L'un de nos délégués de Toulouse qui a eu à connaître la gestion de l'après-Sivens pourra témoigner du degré de violence dont sont capables une partie de ceux qui se réclament de la mémoire de Rémi Fraisse, et qui agissent cagoulés, armés de marteaux, porteurs de pavés. Ce retour du terrain devrait être présent à l'esprit des membres de cette commission d'enquête au moment de formuler leurs préconisations.

Notre philosophie du maintien de l'ordre repose sur la notion de désordre acceptable et privilégie, en présence d'un attroupement, une action de dispersion, en maintenant le plus possible une distance entre les forces intervenantes et les participants à l'attroupement. Cette posture, qui a fait ses preuves, et qui suppose d'ailleurs de garantir aux forces d'intervention une large palette de moyens d'action, dont des armes de force intermédiaire, connaît cependant des limites en présence de bandes armées et organisées venues pour casser. Les défilés et cortèges sont pour ces individus des chevaux de Troie qui leur permettent d'accéder aux centres-villes, et les paisibles manifestants font, bien malgré eux, office de boucliers humains.
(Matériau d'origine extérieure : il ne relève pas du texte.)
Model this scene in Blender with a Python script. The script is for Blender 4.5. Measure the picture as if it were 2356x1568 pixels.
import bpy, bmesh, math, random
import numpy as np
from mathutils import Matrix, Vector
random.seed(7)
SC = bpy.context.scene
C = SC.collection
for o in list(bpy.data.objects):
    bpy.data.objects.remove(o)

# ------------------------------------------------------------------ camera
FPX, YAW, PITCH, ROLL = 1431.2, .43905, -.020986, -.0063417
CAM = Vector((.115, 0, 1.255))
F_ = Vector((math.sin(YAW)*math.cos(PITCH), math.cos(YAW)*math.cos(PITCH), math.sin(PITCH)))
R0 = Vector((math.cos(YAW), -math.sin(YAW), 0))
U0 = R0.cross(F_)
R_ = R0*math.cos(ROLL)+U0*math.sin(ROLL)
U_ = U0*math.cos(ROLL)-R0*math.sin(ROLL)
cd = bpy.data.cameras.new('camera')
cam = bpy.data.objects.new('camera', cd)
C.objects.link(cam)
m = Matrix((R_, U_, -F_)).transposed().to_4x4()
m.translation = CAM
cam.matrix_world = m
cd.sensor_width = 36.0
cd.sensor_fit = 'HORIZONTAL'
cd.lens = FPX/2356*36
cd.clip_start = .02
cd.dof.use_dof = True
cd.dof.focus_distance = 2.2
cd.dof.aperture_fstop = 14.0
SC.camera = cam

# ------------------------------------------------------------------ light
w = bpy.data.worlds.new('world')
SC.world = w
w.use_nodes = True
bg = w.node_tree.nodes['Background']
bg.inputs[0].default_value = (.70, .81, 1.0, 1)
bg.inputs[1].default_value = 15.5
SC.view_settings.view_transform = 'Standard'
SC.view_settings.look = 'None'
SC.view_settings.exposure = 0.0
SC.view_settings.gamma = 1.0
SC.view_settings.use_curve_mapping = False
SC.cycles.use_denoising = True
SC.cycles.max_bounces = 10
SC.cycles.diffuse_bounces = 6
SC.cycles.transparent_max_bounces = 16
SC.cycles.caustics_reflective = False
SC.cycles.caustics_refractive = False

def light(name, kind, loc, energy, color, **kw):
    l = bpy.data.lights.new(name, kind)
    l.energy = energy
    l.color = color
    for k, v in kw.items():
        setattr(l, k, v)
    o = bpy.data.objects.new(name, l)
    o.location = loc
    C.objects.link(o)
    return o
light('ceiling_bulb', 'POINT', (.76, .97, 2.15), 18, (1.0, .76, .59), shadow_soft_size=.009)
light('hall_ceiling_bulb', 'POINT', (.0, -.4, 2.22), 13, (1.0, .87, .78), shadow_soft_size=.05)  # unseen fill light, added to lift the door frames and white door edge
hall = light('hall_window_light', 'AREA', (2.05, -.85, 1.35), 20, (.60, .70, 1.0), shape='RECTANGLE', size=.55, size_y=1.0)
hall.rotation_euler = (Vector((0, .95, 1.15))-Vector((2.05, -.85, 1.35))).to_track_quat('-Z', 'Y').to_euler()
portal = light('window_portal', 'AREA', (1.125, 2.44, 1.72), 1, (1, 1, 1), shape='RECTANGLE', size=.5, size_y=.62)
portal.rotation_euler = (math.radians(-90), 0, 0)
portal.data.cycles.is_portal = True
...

Confrontée quotidiennement aux manifestations de la violence sous toutes ses formes, la police nationale travaille en permanence sur les réponses à lui apporter, dans un contexte de judiciarisation croissante et avec une profonde culture de la force maîtrisée. Cette réponse à la violence est professionnelle et plurielle. Les brigades anti-criminalité (BAC), les pelotons de surveillance et d'intervention, et les autres unités similaires, d'appui ou d'intervention quotidienne, ont développé, notamment en matière d'interpellation en milieu hostile – que l'on pense à certains de nos quartiers –, des savoir-faire précieux en cas de confrontation avec des bandes de casseurs très mobiles et déterminés à faire un maximum de dégâts, matériels et humains, en un minimum de temps.
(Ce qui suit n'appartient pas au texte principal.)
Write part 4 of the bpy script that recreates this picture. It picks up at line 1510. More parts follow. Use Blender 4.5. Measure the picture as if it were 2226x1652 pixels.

Entraînées à manoeuvrer et à agir en unités constituées, les compagnies républicaines de sécurité, forces civiles de maintien et rétablissement de l'ordre, ont dû elles aussi adapter leurs tactiques et équipements aux évolutions de la violence. Leurs membres aussi sont préoccupés par le fait que soit évoquée la possibilité de les priver des moyens de se défendre, au nom d'une vision trop déconnectée des réalités du terrain.

Votre commission d'enquête doit être l'occasion de clarifier le cadre légal et réglementaire, pas toujours adapté, d'améliorer une législation et des textes d'application sur l'attroupement difficilement applicables, de lever des limites jurisprudentielles certaines, de modifier un mode trop binaire de l'action publique en amont : il n'y a rien entre le récépissé de déclaration et l'interdiction. Une gradation de l'encadrement de certaines manifestations ne pourrait-elle être envisagée ? Pourquoi pas une autorisation sous réserve qu'un certain nombre de conditions soient remplies, en termes de trajet et de contrôle de l'accès au lieu de départ, comme cela se pratique dans d'autres pays ? L'Allemagne, où j'ai servi quelques années, s'est dotée d'une législation anti-cagoule : la simple détention et le port d'une cagoule sur le trajet d'une manifestation sont des délits. Nous sommes preneurs de toute mesure qui permettrait d'agir le plus tôt possible, avant que les casseurs ne commencent à casser dans la manifestation.

Enfin, l'autorité habilitée à autoriser l'usage de la force ne saurait, selon nous, être que civile, jamais militaire, et le droit de défense collective d'une force jusqu'à l'arrivée de l'autorité civile sur place, si les circonstances ont fait obstacle à sa présence permanente, doit être exploré.

Laissez aux chefs de police les moyens de travailler et nous en ferons un usage éclairé, mesuré, ce qui n'exclut pas un contrôle. Notre ministre, tirant les enseignements de l'après-Sivens, a annoncé des mesures, sur lesquelles nous sommes totalement d'accord.